The Historic Town and Archaeological Site of Gedi gained World Heritage status last year – this is the first review since. Known as the Gedi Ruins, they are quite a popular tourist attraction, probably because of their convenient location, almost right at the main road between Mombasa and Malindi along the Kenyan coast. I arrived at Gedi junction by matatu, and jumped on the back of a motorbike for the final 1.5 km to the ruins. Like at all other sites nowadays in Kenya, there’s some commotion at the entrance since they will only allow online payments, which are hard to manage as a foreigner. So there are middlemen lingering about who, for a small commission, will buy a ticket for you via their phones. The entrance fee for foreigners is 500 KSh (3.5 EUR), I think it is still the non-WHS rate (there’s no plaque yet either).
I dodged the guides and went on my way alone. Signage is poor, but that doesn’t really matter: just remember that there is an inner zone where all the monumental buildings are and an outer zone with mostly forest and a wall here and there. Together, they form two rings. Beforehand, I had read the Tripadvisor reviews, which almost without exception rave about guides feeding the resident Sykes’ monkeys bananas – fortunately, this practice seems to have been halted, there are “Do not feed the animals” signs and I only saw a few monkeys from afar.
The history of Gedi is well-researched – there’s a lot of info on the Wikipedia page (the ICOMOS evaluation isn’t so great). Essentially, it was a late medieval Swahili coastal trade town, but it lies 6km from the sea and is surrounded by forest. This location (and the fact that it was abandoned early) surely has contributed to the good state of conservation of the remains, which sets it apart from other Swahili coastal settlements. I have not been to Kilwa Kisiwani yet, so I can’t say how they compare. The evaluation also speaks highly of the distinct street layout, but I found it hard to see this. I was mostly climbing in and out of ruins, over low coral rock walls. With its forest setting, Gedi mostly resembles a small Mayan or Khmer site, with a central area where the main buildings, such as the palace and several mosques, were.

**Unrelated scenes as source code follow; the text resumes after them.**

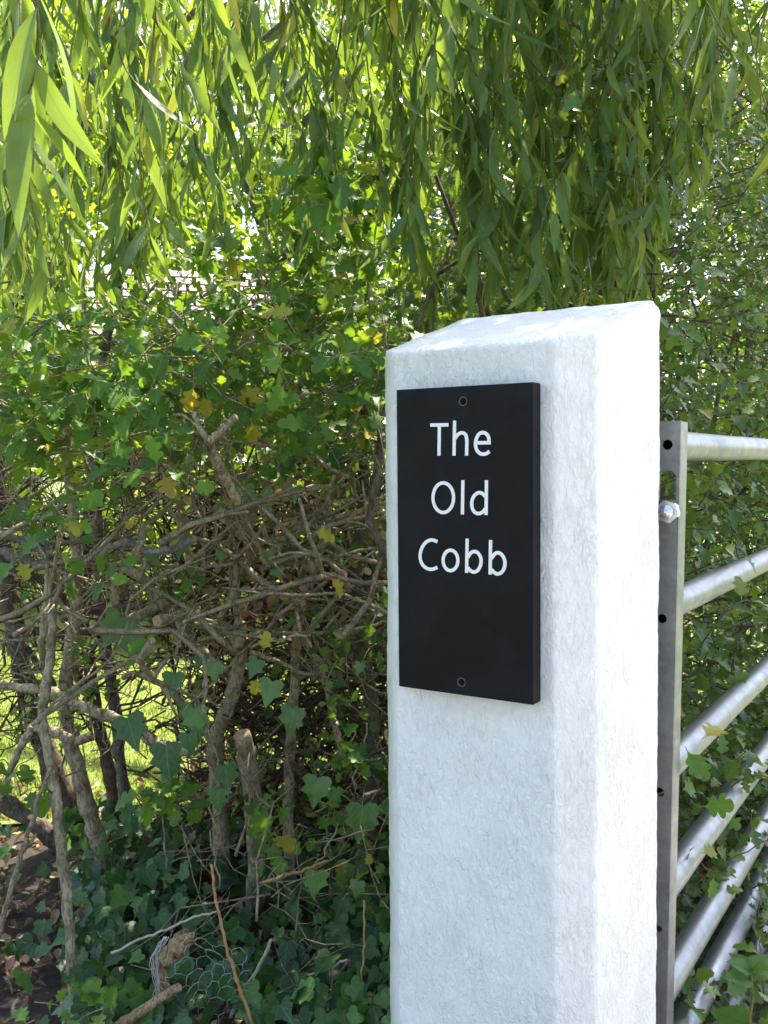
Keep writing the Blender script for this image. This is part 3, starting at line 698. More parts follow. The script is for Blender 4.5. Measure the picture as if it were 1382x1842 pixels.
# loose twigs, traced (attached to the nearest shrub)
def near(x):
    return min(SH, key=lambda q: abs(q['x']-x))
def twig(pts, Y, a, b, s_=None, sides=5):
    P = traced(pts, Y, 5, .002); s_ = s_ or near(P[len(P)//2][0])
    k = len(P); tb = Tubes(); tb.add(P, np.linspace(pr(a, np.mean(Y)), pr(b, np.mean(Y)), k), sides); rel(tb.build('twig', M['twig']), s_['e'])
for pts, Y, a, b in [
    ([(58, 1305), (130, 1240), (190, 1195), (222, 1145), (236, 1070)], 2.0, 8, 4), ([(58, 1305), (150, 1240), (230, 1190), (290, 1160)], 2.02, 9, 9),
    ([(-5, 1690), (20, 1600), (45, 1520), (75, 1430), (92, 1380)], 1.9, 11, 8), ([(220, 635), (300, 668), (350, 690), (430, 735)], 1.95, 6, 5),
    ([(300, 575), (350, 635), (410, 680), (470, 745)], 1.95, 6, 5), ([(350, 960), (390, 925), (440, 912), (510, 905)], 1.95, 6, 4),
    ([(80, 915), (170, 860), (250, 800), (262, 750), (275, 690)], 2.0, 8, 4), ([(-5, 820), (60, 800), (150, 780)], 2.0, 7, 5),
    ([(640, 385), (655, 480), (665, 560), (672, 620)], 2.2, 5, 4), ([(60, 640), (150, 650), (280, 655)], 2.1, 4, 3),
    ([(510, 890), (560, 890), (600, 900), (690, 895)], 2.0, 6, 4), ([(600, 710), (660, 712), (700, 708)], 2.1, 5, 4),
    ([(80, 1035), (120, 1060), (150, 1080)], 1.95, 3, 2), ([(90, 470), (60, 500), (-5, 510)], 2.3, 8, 5), ([(285, 505), (240, 560), (170, 610)], 2.2, 6, 4)]:
    twig(pts, Y, a, b)
# random twig thicket , thicker between the leaves and the bare stems
def thicket(n, xr, yr, Yr, L=(.1, .35), r=(.0009, .0024), horiz=.5, key='tw'):
    for _ in range(n):
        x = RNG.uniform(*xr); y = RNG.uniform(*yr); Y = RNG.uniform(*Yr)
        P0 = np.array(at(x, y, Y)); d = RNG.normal(size=3); d[1] *= .6; d[2] = d[2]*(1-horiz)+.25; d /= np.linalg.norm(d)
        ln = RNG.uniform(*L); k = 6; pts = [P0-d*ln/2]
        for i in range(k-1):
            d = d+RNG.normal(scale=.28, size=3); d /= np.linalg.norm(d); pts.append(pts[-1]+d*ln/(k-1))
        rr = RNG.uniform(*r); s_ = near(P0[0]); pts = np.array(pts); s_[key].add(pts, [rr*1.3, rr*.6], 4)
        for j in (2, 3, 4):
            if RNG.random() < .6:
                e = d+RNG.normal(scale=.8, size=3); e /= np.linalg.norm(e); l2 = ln*RNG.uniform(.12, .4)
                s_[key].add([pts[j], pts[j]+e*l2*.5+RNG.normal(scale=.004, size=3), pts[j]+e*l2], [rr*.8, rr*.4], 4)
thicket(55, (0, 705), (760, 1130), (1.9, 2.4), (.10, .38), (.0014, .0036))
thicket(30, (-10, 705), (900, 1130), (1.88, 2.15), (.2, .45), (.0035, .0068), .9)
thicket(110, (350, 705), (830, 1500), (2.1, 2.8), (.12, .4), (.0012, .0035))
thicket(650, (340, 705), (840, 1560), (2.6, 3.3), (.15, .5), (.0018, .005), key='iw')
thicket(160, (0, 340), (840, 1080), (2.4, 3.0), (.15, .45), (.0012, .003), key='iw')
thicket(60, (0, 350), (560, 800), (1.9, 2.6))
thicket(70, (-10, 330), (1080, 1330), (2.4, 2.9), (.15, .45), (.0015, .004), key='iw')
thicket(70, (0, 350), (1050, 1350), (2.1, 2.7))
thicket(90, (300, 700), (480, 800), (1.9, 2.8))
thicket(60, (350, 705), (1500, 1850), (1.85, 2.4))

# leaves of the left hedge
def put_leaves(key, arr, sarr=None):
    P, A, Nn, S = arr
    xs = np.array([q['x'] for q in SH]); idx = np.abs(P[:, 0][:, None]-xs[None]).argmin(1)
    for i, q in enumerate(SH):
        mk = idx == i
        if mk.any(): q[key].append((P[mk], A[mk], Nn[mk], S[mk]))
def region(n, xr, yr, Yr, nleaf=6, ls=.05, L=.07, key='LP', up=.5):
    x = RNG.uniform(*xr, n); y = RNG.uniform(*yr, n); Y = RNG.uniform(*Yr, n)
    C = at_np(x, y, Y); D = rnd_dirs(n, up); D[:, 1] -= .25
    groups = {}
    xs = np.array([q['x'] for q in SH]); idx = np.abs(C[:, 0][:, None]-xs[None]).argmin(1)
    for i, q in enumerate(SH):
        mk = idx == i
        if mk.any(): q[key].append(sprigs(C[mk], D[mk], nleaf, ls, L, q['tw']))
region(230, (-60, 705), (600, 1060), (2.7, 3.2), 7, .05)
region(90, (350, 705), (900, 1520), (3.1, 3.5), 7, .05)
region(185, (-30, 705), (550, 800), (1.85, 2.5), 6, .054)
region(34, (-20, 350), (640, 820), (1.8, 2.2), 5, .050)
region(80, (290, 705), (400, 600), (2.0, 2.8), 6, .052)
region(35, (480, 705), (250, 420), (2.1, 2.5), 6, .052)
region(14, (-20, 330), (820, 1010), (1.8, 2.2), 5, .046)
region(18, (350, 700), (760, 900), (2.0, 2.4), 5, .042)
region(34, (-20, 340), (1060, 1330), (2.6, 3.0), 5, .045)
region(20, (560, 705), (900, 1500), (2.0, 2.4), 4, .035)
region(7, (0, 560), (1000, 1400), (1.9, 2.5), 4, .035)
region(12, (490, 700), (1400, 1620), (1.95, 2.3), 4, .045)
region(20, (-30, 330), (470, 640), (2.4, 3.2), 6, .05)
# placed clusters (px, py, Y, leaf size, count)
for px, py, Y, ls, c in [(210, 690, 1.8, .06, 6), (225, 865, 1.75, .055, 7), (120, 940, 1.7, .06, 5), (150, 925, 1.72, .055, 4), (130, 745, 1.8, .055, 6), (60, 700, 1.85, .05, 6), (285, 715, 1.85, .07, 4), (300, 850, 1.75, .055, 4), (500, 1480, 2.0, .065, 6), (265, 1440, 2.1, .06, 8), (295, 1450, 2.1, .06, 6), (30, 1410, 2.0, .06, 6), (180, 1835, 1.75, .07, 5), (60, 1825, 1.75, .05, 5), (600, 1340, 2.1, .05, 6), (645, 1380, 2.1, .045, 6), (20, 1010, 1.8, .055, 6), (210, 1030, 1.75, .04, 3), (480, 610, 1.75, .06, 6), (610, 640, 1.75, .055, 6), (570, 300, 1.8, .07, 7), (690, 320, 1.85, .06, 5), (620, 370, 1.8, .065, 6), (30, 640, 1.9, .05, 8), (100, 590, 1.9, .05, 6), (640, 1115, 2.1, .035, 4), (130, 1160, 2.1, .03, 5), (110, 1275, 2.1, .035, 6)]:
    C = np.array([at(px, py, Y)]*2)+RNG.normal(scale=.012, size=(2, 3)); D = rnd_dirs(2, .2); D[:, 1] -= .5; q = near(C[0][0])
    q['LP'].append(sprigs(C, D, max(2, c//2+1), ls, .05, q['tw']))
for px, py, ls in [(350, 690, .055), (365, 705, .05), (440, 690, .055), (452, 750, .055), (490, 715, .05), (590, 1035, .05), (560, 955, .05), (472, 1175, .045), (465, 1215, .04), (245, 930, .03), (95, 800, .03), (680, 590, .03), (470, 700, .05), (345, 635, .04)]:
    C = np.array([at(px, py, 1.9)]); q = near(C[0][0]); A = RNG.normal(size=(1, 3)); A[0, 2] -= 1; A[0, 1] *= .3
    q['YP'].append((C, A, np.array([[.1, -1, .5]])+RNG.normal(scale=.3, size=(1, 3)), np.array([ls])))
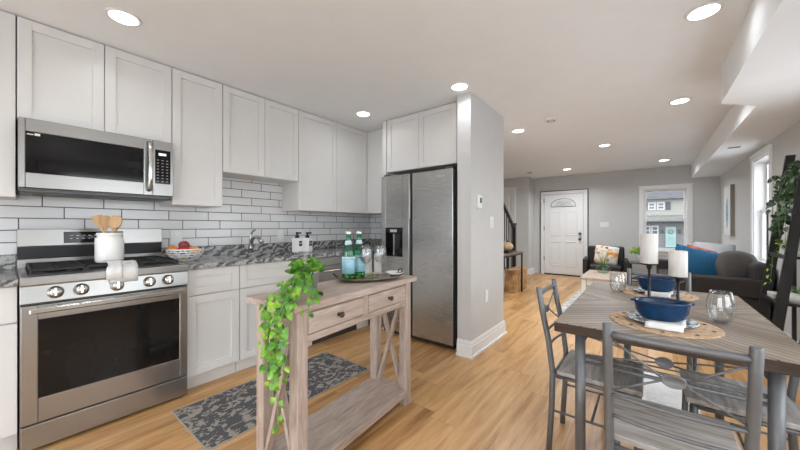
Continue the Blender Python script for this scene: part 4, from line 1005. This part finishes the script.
# ------------------------------------------------------------------ dining chairs (local: front = +y, seat centre x 0, back at y 0)
def make_chair(label):
    r = thing('dining_chair', label, 'chair', group='metal dining chairs around the table')
    w = .17; rp = .0145; zs = .435; zt_ = .875
    for sx in (-1, 1):
        MB().tube([(sx*w, .02, 0), (sx*w, .035, .25), (sx*w, .04, zs), (sx*w, .02, .60), (sx*w, -.012, .76), (sx*w, -.028, zt_-.004), (sx*w, -.028, zt_)], rp, 14, rs=[rp]*5+[rp, rp*.86]).build('back_post', gun_m, r)
        MB().tube([(sx*w, .40, 0), (sx*w, .39, zs-.01)], .013, 12).build('leg', gun_m, r)
        MB().tube([(sx*w, .045, zs-.012), (sx*w, .39, zs-.012)], .010, 8).build('side_rail', gun_m, r); MB().tube([(sx*w, .035, .24), (sx*w, .395, .24)], .006, 8).build('stretcher', gun_m, r)
    MB().tube([(-w, .39, zs-.012), (w, .39, zs-.012)], .010, 8).build('seat_rail', gun_m, r); MB().tube([(-w, .045, zs-.012), (w, .045, zs-.012)], .010, 8).build('seat_rail', gun_m, r)
    MB().tube([(-w, .215, .24), (w, .215, .24)], .006, 8).build('stretcher', gun_m, r)
    MB().box(-w-.012, w+.012, .062, .415, zs, zs+.022, .004).build('seat', grey_wood['x'], r)
    def yb(z): return -.028+(.04+.028)*max(0, min(1, (zt_-z)/(zt_-zs)))
    def bow(z, d, rr, nm):
        y0 = yb(z)
        MB().tube([(w*t, y0-d*(1-t*t), z+.0) for t in (-1, -.75, -.5, -.25, 0, .25, .5, .75, 1)], rr, 10).build(nm, gun_m, r)
    bow(.838, .010, .0115, 'top_rail')
    bow(.622, .022, .0065, 'back_slat'); bow(.545, .022, .0065, 'back_slat')
    b = MB(); zc = .728; yc = yb(zc)-.022
    for (sx, z) in ((-1, .826), (1, .826), (-1, .632), (1, .632)):
        b.tube([(sx*w, yb(z), z), (sx*.03, yc, zc+(.006 if z > zc else -.006))], .0036, 6)
    ellipse_medallion(b, (0, yc, zc), .032, .021)
    b.build('medallion_brace', gun_m, r)
    return r
ch = make_chair('nearest metal dining chair, its medallion back towards the camera')
ch.location = (.062, 1.298, 0)
dup(ch, (-.432, 1.955, 0), -PI/2, 'metal dining chair on the kitchen side of the table')
dup(ch, (.545, 2.03, 0), PI/2, 'metal dining chair on the ladder shelf side of the table')
dup(ch, (.055, 2.985, 0), PI, 'metal dining chair at the far end of the table')

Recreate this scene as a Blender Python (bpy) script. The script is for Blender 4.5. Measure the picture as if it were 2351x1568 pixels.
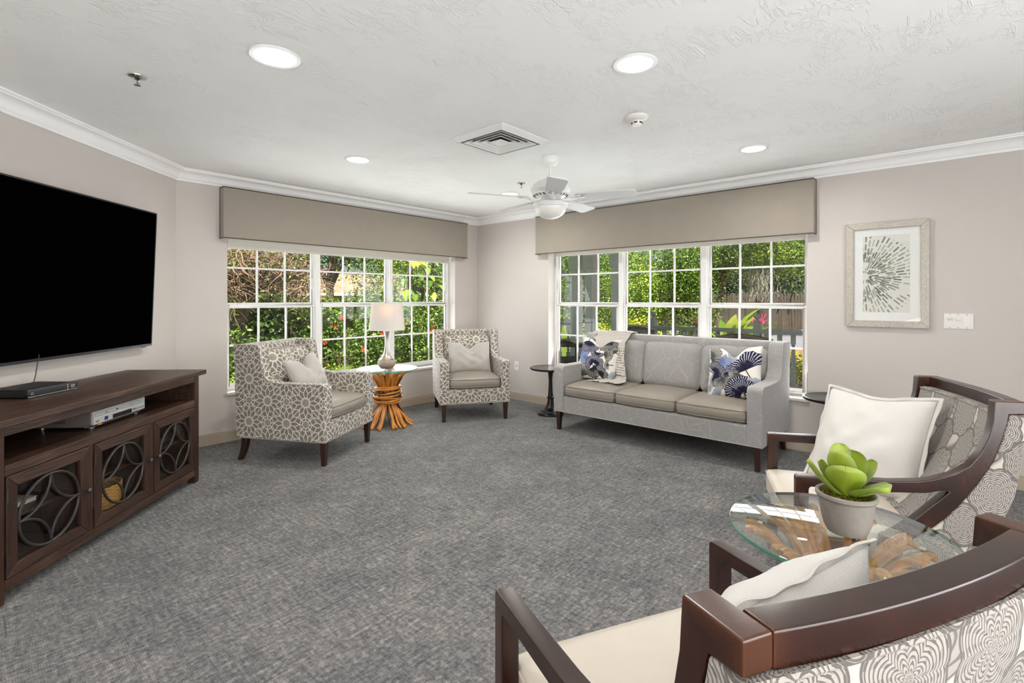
import bpy, bmesh, math, random
import numpy as np
from mathutils import Vector, Matrix

# ------------------------------------------------------------------ clear
for _o in list(bpy.data.objects):
    bpy.data.objects.remove(_o, do_unlink=True)
SC = bpy.context.scene
COL = SC.collection
R_ = math.radians

# ------------------------------------------------------------------ camera (2351 x 1568 frame)
CAM_H = 1.315
THETA = R_(41.72)
FPX = 1141.0
cd = bpy.data.cameras.new('camera')
cam = bpy.data.objects.new('camera', cd)
COL.objects.link(cam)
cam.location = (0, 0, CAM_H)
cam.rotation_euler = (R_(90), 0, THETA - R_(90))
cd.sensor_fit = 'HORIZONTAL'
cd.sensor_width = 36.0
cd.lens = FPX / 2351 * 36.0
cd.shift_y = -97.5 / 2351
cd.clip_start = 0.05
cd.clip_end = 300
SC.camera = cam
FW = Vector((math.cos(THETA), math.sin(THETA), 0))
RT = Vector((math.sin(THETA), -math.cos(THETA), 0))

# ------------------------------------------------------------------ world, sun, large area lights, exposure
world = bpy.data.worlds.new('world')
SC.world = world
world.use_nodes = True
wn = world.node_tree
wn.nodes.clear()
_sky = wn.nodes.new('ShaderNodeTexSky')
_sky.sky_type = 'NISHITA'
_sky.sun_disc = False
_sky.sun_elevation = R_(58)
_sky.sun_rotation = R_(200)
_sky.air_density = 1.0
_sky.dust_density = 1.5
_bg = wn.nodes.new('ShaderNodeBackground')
_bg.inputs['Strength'].default_value = 0.10
_wo = wn.nodes.new('ShaderNodeOutputWorld')
wn.links.new(_sky.outputs[0], _bg.inputs[0])
wn.links.new(_bg.outputs[0], _wo.inputs[0])

sd = bpy.data.lights.new('sun', 'SUN')
sd.energy = 12.0
sd.angle = R_(0.6)
sd.color = (1.0, 0.95, 0.86)
sun = bpy.data.objects.new('sun', sd)
COL.objects.link(sun)
sun.rotation_euler = Vector((0.30, 0.45, -1.0)).to_track_quat('-Z', 'Y').to_euler()


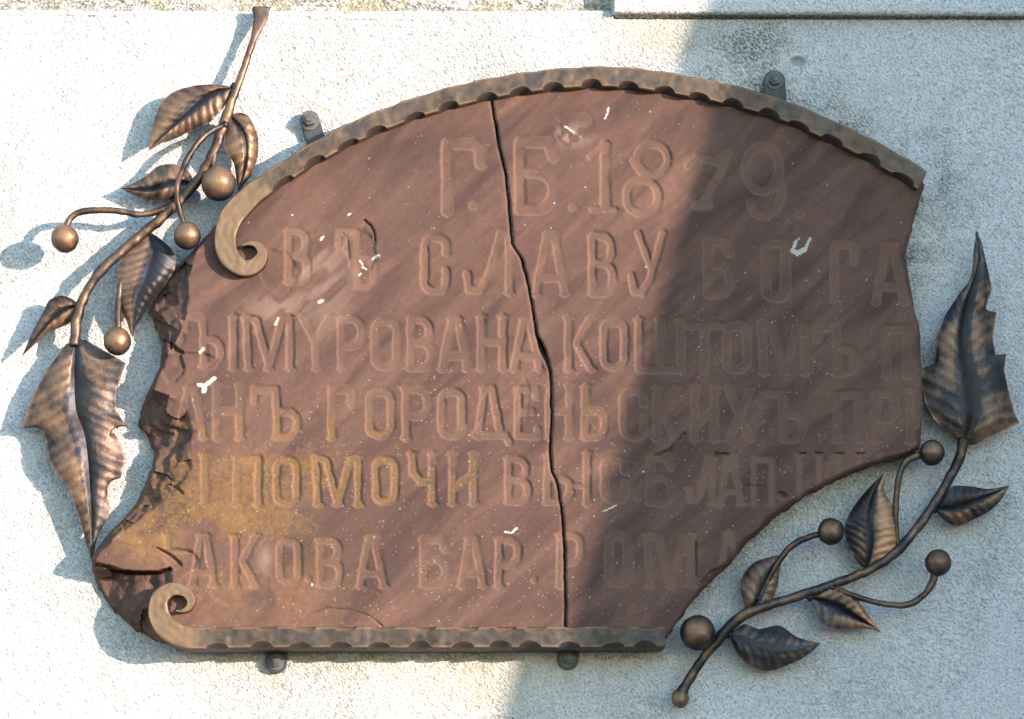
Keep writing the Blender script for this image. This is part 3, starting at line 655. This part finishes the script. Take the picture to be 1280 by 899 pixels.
def hexbolt(parent, c, r, rot=.3):
    V = []; n = 6
    for (rr, y) in ((1.45, 0), (1.45, .22), (1.0, .24), (1.0, .95), (.86, 1.1), (.5, 1.12), (.45, 1.45), (0.02, 1.5)):
        k = 24 if True else n
        for j in range(24):
            a = 2 * math.pi * j / 24 + rot
            hx = 1.0 if rr in (1.45, .5, .45, 0.02) else math.cos(math.pi / 6) / math.cos(((a - rot) % (math.pi / 3)) - math.pi / 6)
            V.append((c[0] + r * S * rr * hx * math.cos(a), c[1] - r * S * y, c[2] + r * S * rr * hx * math.sin(a)))
    return mesh_np('bolt', V, [gridfaces(8, 24, wrap=True)[:, ::-1]], sharp=30, mat=M_BOLT, parent=parent)
def tab(root, bx, by, ex, ey, w, bolt_r):
    """flat strap lying on the wall from the band (bx,by) to a rounded end centred at (ex,ey)"""
    a = np.array([bx, by], float); e = np.array([ex, ey], float); d = (e - a) / np.hypot(*(e - a)); nn = np.array([-d[1], d[0]])
    th = np.linspace(-90, 90, 15)
    out = [a + nn * -w / 2] + [e + (d * math.cos(R(q)) + nn * math.sin(R(q))) * w / 2 for q in th] + [a + nn * w / 2]
    out = np.array(out); cen = out.mean(0); V = []; rings = [(1.0, 1), (1.0, 6.5), (.93, 8), ]
    for k, h in rings:
        q = cen + (out - cen) * k
        pp = P(q[:, 0], q[:, 1], 8); pp[:, 1] = -h * S; V.append(pp)
    n = len(out); V = np.vstack(V + [P(*cen, 8)[None]])
    F = [gridfaces(3, n, wrap=True)]; F.append(np.array([[2 * n + j, 3 * n, 2 * n + (j + 1) % n] for j in range(n)]))
    t = mesh_np('bracket', V, F, sharp=40, mat=M_TAB, parent=root)
    c = P(ex, ey, 8); hexbolt(t, (c[0], -8 * S, c[2]), bolt_r)
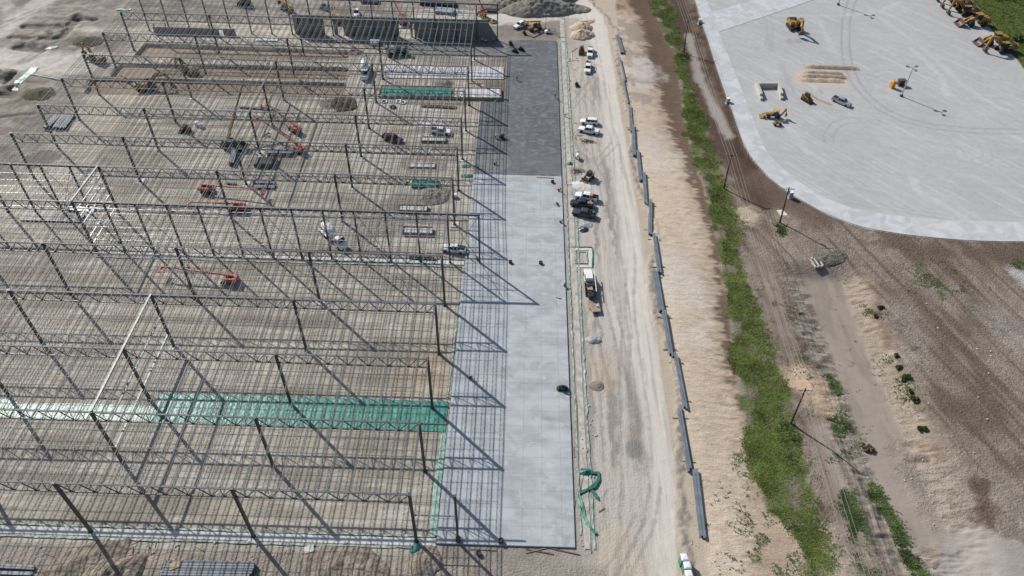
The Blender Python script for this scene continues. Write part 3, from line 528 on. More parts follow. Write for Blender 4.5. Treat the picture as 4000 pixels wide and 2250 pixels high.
ribbon('plastic_strip', None, 0.38, THIN, 0.10, 'thin green plastic edge on the far side of the east footing strip', 'plastic sheet', None, 0.6, world=[(SLX1+3.3, -0.5), (SLX1+3.2, 40), (SLX1+3.4, 90), (SLX1+3.2, 178)])
ribbon('plastic_strip', None, 0.3, THIN, 0.10, 'thin green plastic edge between the east footing strip and the slab', 'plastic sheet', None, 0.6, world=[(SLX1+1.1, 2), (SLX1+1.0, 60), (SLX1+1.2, 130), (SLX1+1.1, 177)])
ribbon('plastic_strip', None, 0.35, THIN, 0.14, 'pale green plastic showing along the inner side of the front footing strip', 'plastic sheet', None, 0.7, world=[(-170, 0.95), (-80, 0.9), (-20, 0.85), (3, 0.9)])
ribbon('plastic_strip', None, 0.35, THIN, 0.10, 'pale green plastic showing along the outer side of the front footing strip', 'plastic sheet', None, 0.7, world=[(-170, -1.2), (-60, -1.3), (3, -1.15)])
ribbon('plastic_strip', None, 0.4, THIN, 0.12, 'green plastic edges beside the footing of the closely spaced posts', 'plastic sheet', None, 0.7, world=[(-82, 67.2), (-30, 67.3), (2.8, 67.4)])
ribbon('plastic_strip', [(1748, 1560), (1760, 1450), (1775, 1340), (1795, 1190), (1815, 1080), (1830, 960), (1840, 800)], 0.45, THIN, 0.06, 'narrow torn green plastic along the west edge of the slab', 'plastic sheet', None, 0.6)
ribbon('plastic_sheet', [(1740, 1690), (1727, 1780), (1712, 1870), (1703, 1960), (1694, 2095)], 1.25, PGRN, 0.12, 'pale green wrinkled plastic strip along the west edge of the slab near the front corner', 'plastic sheet', None, 0.15)
def sheet(px, m, z, label, cat='plastic sheet', name='plastic_sheet'):
    pts = [P(*p) for p in px]; return plate(name, pts, z, z-0.02, m, label, cat, None)
sheet([(617, 1540), (800, 1541), (1000, 1547), (1400, 1558), (1752, 1571), (1740, 1688), (1500, 1680), (1300, 1674), (1000, 1664), (570, 1648), (610, 1590)], GRN, 0.11, 'large green plastic sheet lying flat on the ground by the slab')
sheet([(30, 1560), (75, 1575), (300, 1577), (615, 1588), (590, 1651), (300, 1645), (0, 1634), (-80, 1634), (-80, 1555)], PGRN, 0.08, 'pale shiny continuation of the green plastic sheet at the left edge')

# ------------------------------------------------------------------ the steel frame
BXm = 27.43
LY = [0.0, 13.48, 27.32, 41.11, 54.98, 68.73, 82.44, 96.05, 109.77, 123.51, 137.16, 150.82, 164.5, 178.23]
LH = [15.40, 15.08, 15.10, 14.98, 14.89, 14.76, 14.22, 13.34, 12.91, 12.77, 12.57, 12.46, 12.41, 12.45]
def H(i, x): return LH[i]-0.13*x/BXm
frame = thing('steel_building_frame', 'huge unfinished warehouse frame of grey steel columns, trusses and roof joists', 'building frame')
WEST = [-6, -6, -6, -6, -6, -6, -6, -4, -4, -4, -4, -4, -4, -4]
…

An interesting aspect in the research history of Gedi is the “stone architecture bias” – its concentration of stone buildings has been singled out as a type of urbanism, but in its time, they were surrounded by many more mud buildings where the common people lived. Among the standing monuments, a special mention must go out to the stone pillar tombs. This is a distinctive feature of Swahili Coast architecture. The main one here (pictured) resembles a chimney and has carved decorations. Due to its height, it can be seen from afar across the settlement, which was probably the point.